この営業スタイルの変化は、従来の受注中心型ビジネスから、可視化された顧客ニーズを起点に新規開拓を目指す新たな営業戦略への転換を加速させています。また、生成AIによる提案書作成やスケジュール管理の導入により、個人のスキルに依存していた業務の標準化も進みつつあります。
DXに挑む企業へのアドバイス―まず“やめること”を決める
Q: これからDXに取り組もうと検討している企業に向けて、メッセージをお願いします。
DXの取り組みでは新しいツールを次々に導入する「足し算」ではなく、「何をやめるか」を明確にする「引き算」の意識が大事です。当社ではFAX回線の廃止を打ち出し、取引先にも段階的にメール対応への移行をお願いすることで、クラウドや電子データを軸とした運用への強制的な切り替えを行いました。逃げ道を残すと人はそこへ戻ってしまうため、経営者自らが先頭に立ち、「旧来の仕組みはもう使えない」とはっきり宣言することが非常に重要です。
また、DXへの取り組みは「やってみないとわからない」未知の領域です。最初から完璧を目指すのではなく、試行錯誤しながら改善していく姿勢が求められます。当社でもいくつかの有料のデジタルツールを導入しましたが、必ずしも全てが期待どおりには機能せず、柔軟に自社でカスタマイズしていく必要がありました。

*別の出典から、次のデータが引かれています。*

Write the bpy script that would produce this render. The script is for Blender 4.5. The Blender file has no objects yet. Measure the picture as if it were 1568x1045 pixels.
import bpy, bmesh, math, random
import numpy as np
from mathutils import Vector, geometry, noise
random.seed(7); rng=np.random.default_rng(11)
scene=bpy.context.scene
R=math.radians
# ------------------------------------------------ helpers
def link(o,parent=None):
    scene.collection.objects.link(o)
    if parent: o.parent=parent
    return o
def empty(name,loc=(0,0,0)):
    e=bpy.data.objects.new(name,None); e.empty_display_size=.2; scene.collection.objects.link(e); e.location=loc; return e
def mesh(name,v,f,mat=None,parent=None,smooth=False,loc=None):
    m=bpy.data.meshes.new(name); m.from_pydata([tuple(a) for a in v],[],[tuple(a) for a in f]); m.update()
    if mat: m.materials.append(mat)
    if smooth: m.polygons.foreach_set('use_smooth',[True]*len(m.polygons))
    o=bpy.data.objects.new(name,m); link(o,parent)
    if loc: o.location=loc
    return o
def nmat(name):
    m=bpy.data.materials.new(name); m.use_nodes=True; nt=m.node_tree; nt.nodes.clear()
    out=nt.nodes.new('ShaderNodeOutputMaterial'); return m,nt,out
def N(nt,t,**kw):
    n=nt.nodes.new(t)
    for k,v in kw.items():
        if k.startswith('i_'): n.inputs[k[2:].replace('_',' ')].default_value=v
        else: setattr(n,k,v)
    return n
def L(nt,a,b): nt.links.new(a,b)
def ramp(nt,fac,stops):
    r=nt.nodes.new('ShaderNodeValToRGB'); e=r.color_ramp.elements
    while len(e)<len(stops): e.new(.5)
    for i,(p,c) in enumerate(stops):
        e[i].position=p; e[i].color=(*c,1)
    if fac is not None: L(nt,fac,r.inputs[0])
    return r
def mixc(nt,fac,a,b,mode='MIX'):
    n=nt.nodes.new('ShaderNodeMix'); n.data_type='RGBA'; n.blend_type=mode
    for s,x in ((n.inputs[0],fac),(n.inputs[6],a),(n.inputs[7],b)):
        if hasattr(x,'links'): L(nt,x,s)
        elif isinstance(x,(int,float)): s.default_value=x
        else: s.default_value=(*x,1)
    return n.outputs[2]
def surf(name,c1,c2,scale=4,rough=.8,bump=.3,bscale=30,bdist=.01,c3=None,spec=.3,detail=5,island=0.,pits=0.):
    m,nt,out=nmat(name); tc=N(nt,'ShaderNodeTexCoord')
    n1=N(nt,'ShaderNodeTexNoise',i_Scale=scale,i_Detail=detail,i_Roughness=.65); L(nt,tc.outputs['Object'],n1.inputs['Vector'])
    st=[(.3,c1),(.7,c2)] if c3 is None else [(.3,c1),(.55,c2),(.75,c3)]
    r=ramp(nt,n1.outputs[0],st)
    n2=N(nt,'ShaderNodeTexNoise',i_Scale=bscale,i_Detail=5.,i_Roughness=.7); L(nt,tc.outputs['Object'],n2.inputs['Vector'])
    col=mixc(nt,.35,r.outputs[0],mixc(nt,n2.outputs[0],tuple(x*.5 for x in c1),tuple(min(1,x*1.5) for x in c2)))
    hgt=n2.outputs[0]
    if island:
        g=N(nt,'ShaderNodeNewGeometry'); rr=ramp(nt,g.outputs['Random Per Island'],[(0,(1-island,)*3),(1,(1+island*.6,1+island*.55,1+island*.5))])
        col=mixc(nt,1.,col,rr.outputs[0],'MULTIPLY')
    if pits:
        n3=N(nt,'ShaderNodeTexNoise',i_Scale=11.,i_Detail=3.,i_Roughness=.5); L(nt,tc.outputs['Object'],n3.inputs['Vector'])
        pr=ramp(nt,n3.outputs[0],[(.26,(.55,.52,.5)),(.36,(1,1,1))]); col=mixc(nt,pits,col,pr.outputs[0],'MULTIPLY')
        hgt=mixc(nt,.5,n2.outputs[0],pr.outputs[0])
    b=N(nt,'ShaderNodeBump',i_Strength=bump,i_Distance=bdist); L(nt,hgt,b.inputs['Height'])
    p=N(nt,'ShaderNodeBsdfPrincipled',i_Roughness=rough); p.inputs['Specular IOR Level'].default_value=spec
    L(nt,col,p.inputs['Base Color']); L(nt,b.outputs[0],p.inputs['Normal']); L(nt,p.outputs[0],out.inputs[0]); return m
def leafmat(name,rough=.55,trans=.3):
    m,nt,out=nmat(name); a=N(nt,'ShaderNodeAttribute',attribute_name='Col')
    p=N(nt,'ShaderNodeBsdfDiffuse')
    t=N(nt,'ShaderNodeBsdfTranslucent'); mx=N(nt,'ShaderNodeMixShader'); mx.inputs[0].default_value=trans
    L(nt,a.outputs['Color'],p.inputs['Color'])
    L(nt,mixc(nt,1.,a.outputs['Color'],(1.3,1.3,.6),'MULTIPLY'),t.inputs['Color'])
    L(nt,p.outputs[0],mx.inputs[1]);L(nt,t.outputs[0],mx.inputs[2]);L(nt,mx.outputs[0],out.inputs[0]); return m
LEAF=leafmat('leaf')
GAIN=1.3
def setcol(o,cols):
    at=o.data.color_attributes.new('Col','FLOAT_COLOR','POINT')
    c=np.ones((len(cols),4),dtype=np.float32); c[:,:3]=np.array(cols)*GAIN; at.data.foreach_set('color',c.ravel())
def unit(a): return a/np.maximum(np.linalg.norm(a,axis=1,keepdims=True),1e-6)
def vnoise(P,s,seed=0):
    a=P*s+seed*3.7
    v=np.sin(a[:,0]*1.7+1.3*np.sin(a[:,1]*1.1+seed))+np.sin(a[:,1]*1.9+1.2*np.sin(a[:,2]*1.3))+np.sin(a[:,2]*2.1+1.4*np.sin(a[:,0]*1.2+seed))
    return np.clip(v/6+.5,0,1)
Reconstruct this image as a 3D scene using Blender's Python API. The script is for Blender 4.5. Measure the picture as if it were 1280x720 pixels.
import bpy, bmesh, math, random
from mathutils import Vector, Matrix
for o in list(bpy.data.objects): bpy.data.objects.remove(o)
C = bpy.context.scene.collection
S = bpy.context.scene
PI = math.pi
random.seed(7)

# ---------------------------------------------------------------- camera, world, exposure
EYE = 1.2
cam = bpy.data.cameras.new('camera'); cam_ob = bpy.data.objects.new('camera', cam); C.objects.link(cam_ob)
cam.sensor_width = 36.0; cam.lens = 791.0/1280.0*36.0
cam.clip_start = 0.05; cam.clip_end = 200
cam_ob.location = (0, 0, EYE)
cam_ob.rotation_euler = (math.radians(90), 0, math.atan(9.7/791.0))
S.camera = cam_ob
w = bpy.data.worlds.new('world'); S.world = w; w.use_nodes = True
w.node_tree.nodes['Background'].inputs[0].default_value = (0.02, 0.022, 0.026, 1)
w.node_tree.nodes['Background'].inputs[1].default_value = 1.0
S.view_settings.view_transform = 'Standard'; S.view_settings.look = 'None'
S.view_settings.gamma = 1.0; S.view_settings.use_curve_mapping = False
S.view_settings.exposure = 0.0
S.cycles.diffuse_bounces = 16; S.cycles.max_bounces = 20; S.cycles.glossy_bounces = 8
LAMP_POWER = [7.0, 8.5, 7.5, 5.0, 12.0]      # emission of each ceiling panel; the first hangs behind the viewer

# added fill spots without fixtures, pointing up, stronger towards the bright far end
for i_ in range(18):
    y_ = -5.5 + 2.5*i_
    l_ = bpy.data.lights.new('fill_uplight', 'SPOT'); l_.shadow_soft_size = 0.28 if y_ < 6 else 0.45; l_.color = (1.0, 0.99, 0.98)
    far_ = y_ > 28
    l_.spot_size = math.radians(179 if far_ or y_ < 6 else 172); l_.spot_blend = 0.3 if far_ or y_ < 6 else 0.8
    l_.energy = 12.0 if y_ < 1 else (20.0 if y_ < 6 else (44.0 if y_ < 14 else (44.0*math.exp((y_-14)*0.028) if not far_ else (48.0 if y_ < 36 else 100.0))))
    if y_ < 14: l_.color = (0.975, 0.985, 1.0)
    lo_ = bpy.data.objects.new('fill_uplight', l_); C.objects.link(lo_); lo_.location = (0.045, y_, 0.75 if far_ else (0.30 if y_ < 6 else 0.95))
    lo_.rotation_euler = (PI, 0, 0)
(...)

そして何より、DXに取り組む際は短期的な成果だけを求めるのではなく、企業の長期戦略として捉えて実行することが重要です。経営計画の中に位置づけ、継続して進めていくことこそが、真の意味でのデジタルトランスフォーメーションの実現に近づく道です。初めの一歩は勇気が要りますが、ぜひ他社の皆さまにも「まずやめることを決める」ことから、挑戦を始めていただけたらと思います。